The best way to approach Washington Island may be to think of the island community, a rather close 700-plus residents with attributes you’d probably enjoy comparing with your own community.

Let me explain.

As one who moved to Washington Island with my wife and son in 1974, I was interested in learning more about my new home, unraveling family names, their relationships and histories over the years. I’m still learning, as it turns out, and it’s this search for understanding I find most compelling and endearing in the island community.

Let’s go back to the early days when the Town of Washington was the first township organized in Door County, in June of 1850. That organizational meeting was held on Rock Island.

But, isn’t Rock Island a Wisconsin State Park? Why, yes, so it is today. But stepping back to 1850, Rock had more residents than Washington Island. Good fishing and shipping lanes through the Rock Island passage, resulting in the first federal lighthouse on northern Lake Michigan – made Rock Island a budding community. But it had no harbors, and pioneer life was rough. After a few decades, its residents moved away to greener pastures. But for those few decades, Rock Island was the center of the township.

A further example of Rock Island’s early preeminence:  Door County’s first official meeting of Supervisors was held there, in December 1857*. Two officials traveled from Sturgeon Bay because Town Chairman Nolan, the Rock Islander, refused to leave his island home. An overland hike to Fish Creek for the two visitors, followed by a chilly, 30-mile sail to Rock Island – all for a meeting that lasted for probably less than an hour or two. But, a quorum was achieved, necessary to create an official taxing entity, the purpose of their meeting. Their trip home took two additional days because their sailboat was blown off course, north and west to the Upper Michigan shore.

By the time the Civil War ended nearly all Rock Islanders had packed their duffels, sewing kits, pots and pans. Some 40 years followed with little-to-no occupation, save the Pottawatomi light keeper. In 1910, a period of private estate ownership by a man named C. H. Thordarson began. Then, in 1964 Wisconsin purchased his land, and Rock Island became a state park.

In the late 1800s, meanwhile, on adjacent Washington Island, the objective for most of today’s visitors, a vibrant commercial fishing, logging and farming community grew. There also appeared a number of folks who braved long journeys to summer there in the supposed absence of pollen-inducing fevers. They enjoyed excellent bass fishing and made friends with the locals, most of whom were kind and polite people who brought with them manners and a good work ethic from across the seas. German, Irish, Danish, Norwegian immigrants – and declared most laudable through present-day marketing efforts were the Icelanders.

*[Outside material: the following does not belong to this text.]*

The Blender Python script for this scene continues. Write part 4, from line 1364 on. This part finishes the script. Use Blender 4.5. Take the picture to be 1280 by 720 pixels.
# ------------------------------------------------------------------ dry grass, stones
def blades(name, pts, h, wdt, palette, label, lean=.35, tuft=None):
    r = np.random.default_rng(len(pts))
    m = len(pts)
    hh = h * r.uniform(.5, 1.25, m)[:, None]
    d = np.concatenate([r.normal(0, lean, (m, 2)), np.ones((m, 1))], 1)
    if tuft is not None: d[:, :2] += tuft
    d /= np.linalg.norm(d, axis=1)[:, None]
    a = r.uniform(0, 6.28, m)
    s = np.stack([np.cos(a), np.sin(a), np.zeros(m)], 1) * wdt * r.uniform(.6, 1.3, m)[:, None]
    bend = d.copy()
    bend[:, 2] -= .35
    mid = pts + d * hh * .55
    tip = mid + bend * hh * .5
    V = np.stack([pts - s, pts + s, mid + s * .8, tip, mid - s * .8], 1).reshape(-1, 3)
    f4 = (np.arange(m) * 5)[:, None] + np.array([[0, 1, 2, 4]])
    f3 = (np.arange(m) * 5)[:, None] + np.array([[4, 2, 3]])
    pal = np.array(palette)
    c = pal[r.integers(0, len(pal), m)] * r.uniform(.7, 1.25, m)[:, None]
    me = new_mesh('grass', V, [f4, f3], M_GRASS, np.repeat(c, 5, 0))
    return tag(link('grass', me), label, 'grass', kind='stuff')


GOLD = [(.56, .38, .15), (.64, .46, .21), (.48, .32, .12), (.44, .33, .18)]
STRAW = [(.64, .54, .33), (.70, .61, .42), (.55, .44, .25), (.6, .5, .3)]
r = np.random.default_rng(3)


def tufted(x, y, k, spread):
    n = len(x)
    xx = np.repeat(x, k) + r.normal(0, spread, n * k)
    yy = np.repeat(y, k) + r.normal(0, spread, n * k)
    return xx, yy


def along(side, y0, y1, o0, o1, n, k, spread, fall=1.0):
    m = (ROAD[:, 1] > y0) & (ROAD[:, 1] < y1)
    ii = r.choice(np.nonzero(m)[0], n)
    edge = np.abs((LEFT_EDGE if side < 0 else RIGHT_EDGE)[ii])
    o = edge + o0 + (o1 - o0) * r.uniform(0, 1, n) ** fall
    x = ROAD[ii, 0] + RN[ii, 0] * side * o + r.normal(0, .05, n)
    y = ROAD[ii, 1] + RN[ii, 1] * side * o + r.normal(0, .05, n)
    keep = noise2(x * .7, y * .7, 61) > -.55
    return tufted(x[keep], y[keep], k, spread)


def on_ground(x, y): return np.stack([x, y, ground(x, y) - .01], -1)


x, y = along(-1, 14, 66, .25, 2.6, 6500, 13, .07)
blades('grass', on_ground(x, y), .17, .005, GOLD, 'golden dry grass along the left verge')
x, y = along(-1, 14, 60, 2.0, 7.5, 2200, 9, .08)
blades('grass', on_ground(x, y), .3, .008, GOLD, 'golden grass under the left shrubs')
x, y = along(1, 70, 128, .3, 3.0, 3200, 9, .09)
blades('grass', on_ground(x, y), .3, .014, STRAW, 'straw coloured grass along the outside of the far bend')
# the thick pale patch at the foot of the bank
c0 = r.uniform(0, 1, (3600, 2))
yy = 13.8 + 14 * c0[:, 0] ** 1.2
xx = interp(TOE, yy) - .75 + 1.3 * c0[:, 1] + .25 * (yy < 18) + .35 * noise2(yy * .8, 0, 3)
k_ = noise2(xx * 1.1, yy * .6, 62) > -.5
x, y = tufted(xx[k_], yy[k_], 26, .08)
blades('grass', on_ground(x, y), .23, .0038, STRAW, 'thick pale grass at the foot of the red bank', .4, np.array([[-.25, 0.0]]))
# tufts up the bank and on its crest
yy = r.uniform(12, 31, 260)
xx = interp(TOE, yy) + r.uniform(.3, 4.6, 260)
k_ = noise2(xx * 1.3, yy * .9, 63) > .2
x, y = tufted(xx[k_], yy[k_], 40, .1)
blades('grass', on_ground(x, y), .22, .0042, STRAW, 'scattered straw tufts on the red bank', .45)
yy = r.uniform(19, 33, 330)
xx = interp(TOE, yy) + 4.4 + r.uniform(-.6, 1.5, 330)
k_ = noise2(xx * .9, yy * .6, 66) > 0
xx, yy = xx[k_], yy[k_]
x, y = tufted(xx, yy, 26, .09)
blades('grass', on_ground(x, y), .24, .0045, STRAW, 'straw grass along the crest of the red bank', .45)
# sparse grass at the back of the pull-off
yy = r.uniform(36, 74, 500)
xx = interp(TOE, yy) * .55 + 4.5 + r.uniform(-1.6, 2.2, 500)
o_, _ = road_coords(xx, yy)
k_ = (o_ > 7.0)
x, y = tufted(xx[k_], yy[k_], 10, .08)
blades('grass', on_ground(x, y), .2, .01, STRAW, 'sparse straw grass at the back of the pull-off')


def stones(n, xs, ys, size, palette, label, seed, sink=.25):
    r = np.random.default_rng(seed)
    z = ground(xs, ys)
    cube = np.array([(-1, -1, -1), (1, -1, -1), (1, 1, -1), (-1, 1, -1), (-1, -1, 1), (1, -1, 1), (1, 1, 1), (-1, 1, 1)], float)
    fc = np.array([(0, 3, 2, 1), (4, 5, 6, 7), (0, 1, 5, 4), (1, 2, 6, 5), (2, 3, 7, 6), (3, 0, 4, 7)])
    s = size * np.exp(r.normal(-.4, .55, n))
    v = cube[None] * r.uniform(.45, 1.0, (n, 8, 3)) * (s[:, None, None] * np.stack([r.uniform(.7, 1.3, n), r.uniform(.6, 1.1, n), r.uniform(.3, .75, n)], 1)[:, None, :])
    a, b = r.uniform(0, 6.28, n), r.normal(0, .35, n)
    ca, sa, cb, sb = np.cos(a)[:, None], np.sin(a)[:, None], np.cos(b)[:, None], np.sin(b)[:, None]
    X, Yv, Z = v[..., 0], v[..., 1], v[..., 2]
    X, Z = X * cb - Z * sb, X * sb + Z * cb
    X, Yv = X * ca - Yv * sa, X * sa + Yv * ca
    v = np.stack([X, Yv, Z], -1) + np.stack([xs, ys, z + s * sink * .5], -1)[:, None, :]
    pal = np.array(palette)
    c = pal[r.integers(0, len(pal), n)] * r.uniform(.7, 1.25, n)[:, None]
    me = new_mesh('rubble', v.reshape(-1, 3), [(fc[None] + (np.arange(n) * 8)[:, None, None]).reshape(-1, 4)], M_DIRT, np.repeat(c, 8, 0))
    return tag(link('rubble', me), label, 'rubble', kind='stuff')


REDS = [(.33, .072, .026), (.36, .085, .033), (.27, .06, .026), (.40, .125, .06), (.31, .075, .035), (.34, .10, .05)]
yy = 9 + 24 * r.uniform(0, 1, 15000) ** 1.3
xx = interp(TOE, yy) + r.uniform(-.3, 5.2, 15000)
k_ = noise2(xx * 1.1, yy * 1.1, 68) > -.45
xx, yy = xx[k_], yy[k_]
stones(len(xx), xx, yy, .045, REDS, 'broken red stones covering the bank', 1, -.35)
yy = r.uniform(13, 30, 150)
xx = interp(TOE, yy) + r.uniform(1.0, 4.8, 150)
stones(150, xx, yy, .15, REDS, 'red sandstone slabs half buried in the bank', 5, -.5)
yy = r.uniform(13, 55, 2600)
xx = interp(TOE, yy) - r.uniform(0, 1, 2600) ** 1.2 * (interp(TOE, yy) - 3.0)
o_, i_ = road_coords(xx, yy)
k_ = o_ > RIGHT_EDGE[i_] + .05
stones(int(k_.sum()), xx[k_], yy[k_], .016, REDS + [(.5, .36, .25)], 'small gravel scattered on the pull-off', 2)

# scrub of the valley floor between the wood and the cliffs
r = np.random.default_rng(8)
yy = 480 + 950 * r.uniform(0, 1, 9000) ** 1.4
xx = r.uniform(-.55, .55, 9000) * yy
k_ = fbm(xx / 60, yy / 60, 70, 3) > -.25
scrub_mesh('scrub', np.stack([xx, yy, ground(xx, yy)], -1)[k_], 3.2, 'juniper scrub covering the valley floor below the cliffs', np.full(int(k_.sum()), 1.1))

Situated at the crossroads of lake shipping, with its good harbors near passages that led to and from Lake Michigan, Washington Island’s population topped 1,000 citizens by 1900.

It was this melting pot of settlers and pioneer families, most of whom relied on fishing and farming for their livelihood, that gave rise to the strength of the island community today.

Regarding Iceland:  Four young men arrived from Eyrarbakki, Iceland, via Milwaukee, in 1870 to cut wood. Reports written to family members and friends back home described prosperity, and considering the scale of hardship in Iceland, tipped further by a significant volcanic eruption, others soon followed.

By 1900, many Icelanders were living on Washington Island. Their importance in the development of a functioning island community was further magnified when Arni Richter tipped his ferry captain’s hat to his Icelandic forebears. His new ferry was christened Eyrarbakki in 1970, the 100th-year anniversary of Icelandic immigration, marking a seminal moment for both Icelanders and for Washington Island.

Visitors will do well to learn more about early settler backgrounds and trades at the Jacobsen Museum at Little Lake, at the Island Farm Museum, at the Stavkirke (across from Trinity Lutheran Church), and at Jackson Harbor’s Commercial Fishing Museum. Each stop offers small gems of local history. They can be easily reached on bicycle. Or engage an island tour. Or, tour in your own car, guided by an island map from the Northport Visitor Center.

This is a small island – six miles across. The natives are friendly. You’ll find restaurants, taverns, stores, churches, gift shops, lodging – all the conveniences necessary to have a good time.

Make it your personal goal to figure out what makes this island community tick. You may see cows in a field next to a drive-in; the island’s K-12 school representing this state’s smallest school district, nestled among Main Road buildings that also include a community center, an indoor public pool and a performing arts center. Little is required of visitors, other than to obey the speed limit (generally 35 mph, ideal for bicycles), and to pay close attention to the ferry departure schedule.

You can make a day of it, or better yet, experience an island overnight to firmly secure your day’s experiences. Pack your knapsack, head for the ferry, and bring along a bit of inquisitiveness with an urge for exploration.